Cinq millions d'euros (plus de 6,5 millions de dollars) de bijoux : c'est le butin hors du commun d'un vol à la portière commis mercredi sur l'autoroute reliant l'aéroport de Roissy à Paris, phénomène récurrent sur cette porte d'entrée des visiteurs étrangers en France contre lequel la police peine à lutter.

Le forfait a été commis mercredi après-midi alors que le taxi à bord duquel se trouvait une collectionneuse d'art taïwanaise résidant en Allemagne, circulait dans le Tunnel du Landy, peu avant l'entrée dans la capitale française, selon une source proche de l'enquête.

Trois personnes brisent la vitre du véhicule, s'emparent du sac à main de la victime et prennent la fuite à pied par une issue de secours. Jackpot : le sac contient pour 5 millions d'euros de bijoux de la maison Chanel. Jeudi, la police les cherchait toujours.

Parmi les joyaux, glissés dans son sac à main aux côtés de ses affaires personnelles et de ses papiers d'identité, se trouvait notamment une bague dont la valeur est estimée à 1,7 million d'euros (plus de 2,2 millions de dollars).

Attaque préméditée ou énorme «coup de chance» pour de petits délinquants? Toutes les hypothèses restent ouvertes pour les enquêteurs spécialisés de la brigade de répression du banditisme (BRB), un service parisien habitué des gros coups, braquages de bijouterie ou vol d'oeuvres d'art par exemple.

Mais plusieurs agressions d'automobilistes se sont déjà produites sur l'autoroute reliant l'aéroport de Roissy-Charles de Gaulle à Paris, et à la sortie nord de Paris, par des groupes parfois bien organisés.

Des précédents

Si le butin de mercredi est exceptionnel, le mode opératoire est banal : le Tunnel de Landy, où le vol a été perpétré, est le plus fréquenté d'Europe selon les autorités, avec «plus de 220 000 véhicules par jour». Ce tronçon d'autoroute de 1300 mètres est un passage quasi obligé pour les personnes qui ont atterri à Roissy.

Les voleurs s'attaquent aux cibles les plus évidentes : automobiliste distrait qui téléphone, imprudent qui laisse son sac sur le siège passager, mais aussi voitures luxueuses coincées dans les embouteillages, ou touristes étrangers qu'ils supposent transporter d'importantes sommes en liquide. Les voleurs ciblent des berlines de luxe et savent que des touristes lestés de devises circulent à bord de taxis et, parfois, des voitures diplomatiques.

Les embouteillages «empêchent tout mouvement» des victimes, et la circulation dense interdit souvent aux policiers de se lancer dans une poursuite, trop périlleuse, des voleurs.

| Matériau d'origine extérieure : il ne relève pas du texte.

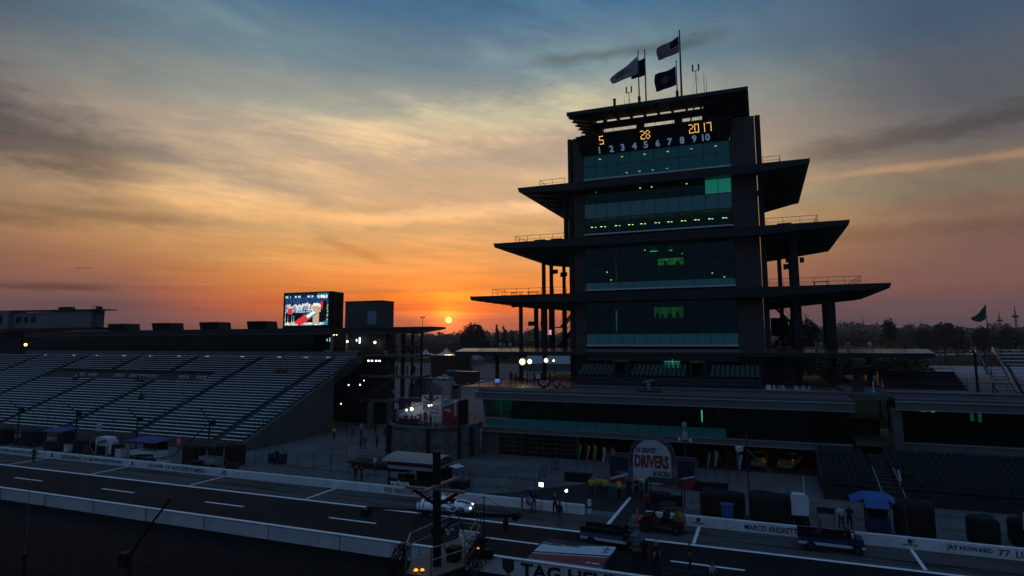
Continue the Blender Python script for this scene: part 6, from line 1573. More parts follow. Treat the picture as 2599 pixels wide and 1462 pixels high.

À pied ou en scooter, parfois à contre-sens au milieu des voitures, «une équipe peut faire 10, 20, 30, voire 100 victimes», décrivent les autorités. Il s'agit selon elles d'une délinquance souvent locale. «Ils n'ont peur de rien, connaissent le terrain et s'échappent via les issues de secours».

En février 2010, Christina Chernovetska, la fille du maire de Kiev de l'époque, avait été victime d'un vol similaire à celui de mercredi, dans le même secteur. Un sac contenant selon elle des bijoux, des bagues et des boucles d'oreilles pour un montant de 4,5 millions d'euros (5,9 millions de dollars) avait été volé.

D'autres agressions sont plus sophistiquées. En août 2014, un commando d'hommes armés avait braqué le convoi d'un prince saoudien, lui dérobant 250 000 euros (environ 328 000 $) et des documents diplomatiques, alors qu'il s'engageait sur le boulevard périphérique parisien pour se rendre par cette même autoroute à l'aéroport du Bourget, à 15 km au nord de Paris.

En juillet 2013 un officiel saoudien s'était fait lui aussi voler près de 200 000 euros (260 000 $) lors d'un contrôle de police factice. Les voleurs avaient équipé leurs deux voitures de gyrophares et portaient des brassards avec la mention «police», ainsi qu'une arme de poing.